SHANGHAI, June 7 (Reuters) - China stocks fell on Friday, despite growth in the country's exports for a second month in May and at a faster pace, after a report that U.S. lawmakers pushed to ban Chinese battery firms with ties to Ford and Volkswagen from exporting to the U.S.

In contrast, other Asian markets rose ahead of a crucial U.S. jobs report that should provide clues on the timing of Federal Reserve interest rate cuts.

Outbound shipments from China grew 7.6% year-on-year in value in May, customs data showed on Friday, providing some relief to the economy as it battles to mount a durable recovery.

Denting sentiment, the Wall Street Journal reported on Thursday that Chinese battery companies with ties to Ford and Volkswagen should be banned from shipping goods to the U.S., a group of Republican lawmakers said, alleging their supply chains use forced labor. The reported weighed down the stock market.

** At the midday break, the Shanghai Composite index was down 0.23% at 3,041.79 points.
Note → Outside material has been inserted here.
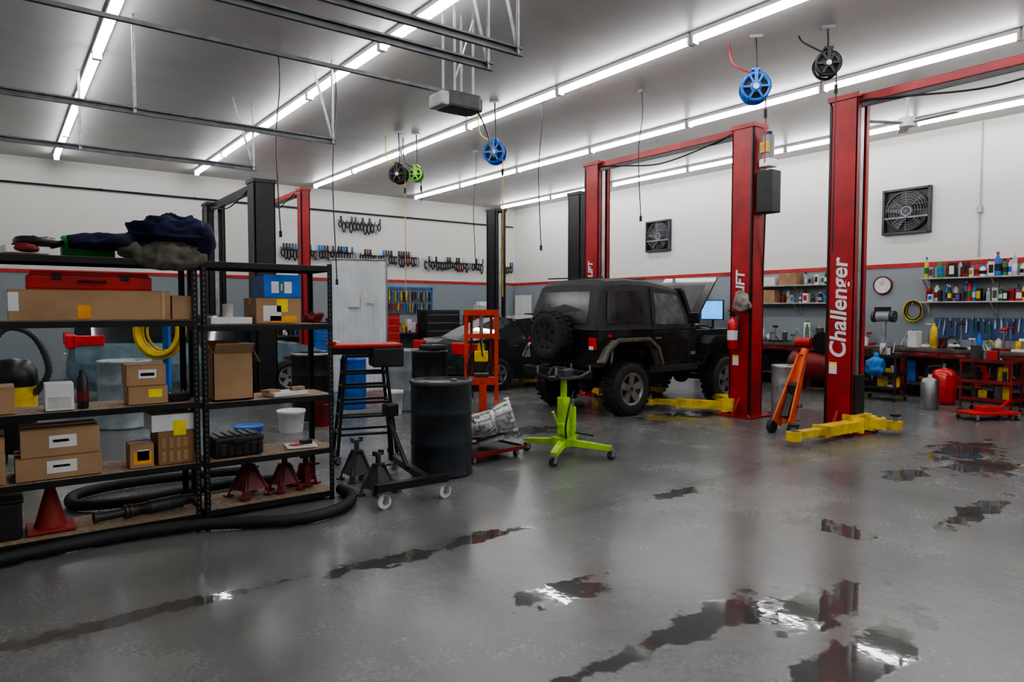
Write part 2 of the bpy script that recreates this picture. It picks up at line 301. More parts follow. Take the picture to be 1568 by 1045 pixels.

** China's blue-chip CSI300 index was down 0.72%, with its financial sector sub-index lower by 0.04%, the consumer staples sector down 1.06%, the real estate index up 1.1% and the healthcare sub-index down 0.57%.

** Chinese H-shares listed in Hong Kong fell 0.55% to 6,519.23, while the Hang Seng Index was down 0.42% at 18,399.04.
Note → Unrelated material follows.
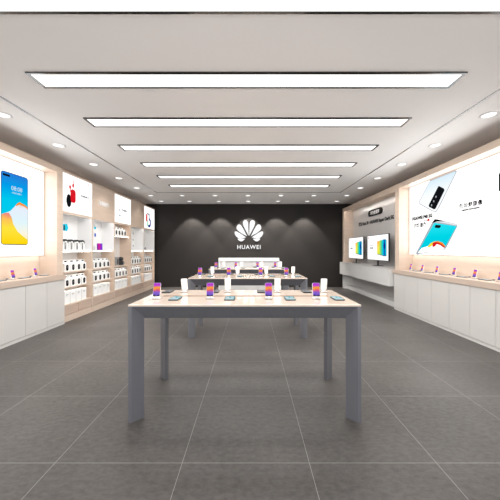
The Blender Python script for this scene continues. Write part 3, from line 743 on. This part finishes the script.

** The smaller Shenzhen index was down 0.43%, the start-up board ChiNext Composite index was weaker by 2.26% and Shanghai's tech-focused STAR50 index was down 0.88%.

** China's Contemporary Amperex Technology (CATL), a partner to Ford, and Gotion High Tech, a battery company partially owned by Volkswagen, should be added immediately to an import ban list, the WSJ said.

** Shares of CATL slumped 6.8% and Gotion fell 2.6%.

** Around the region, MSCI's Asia ex-Japan stock index was firmer by 0.12% while Japan's Nikkei index was down 0.21%.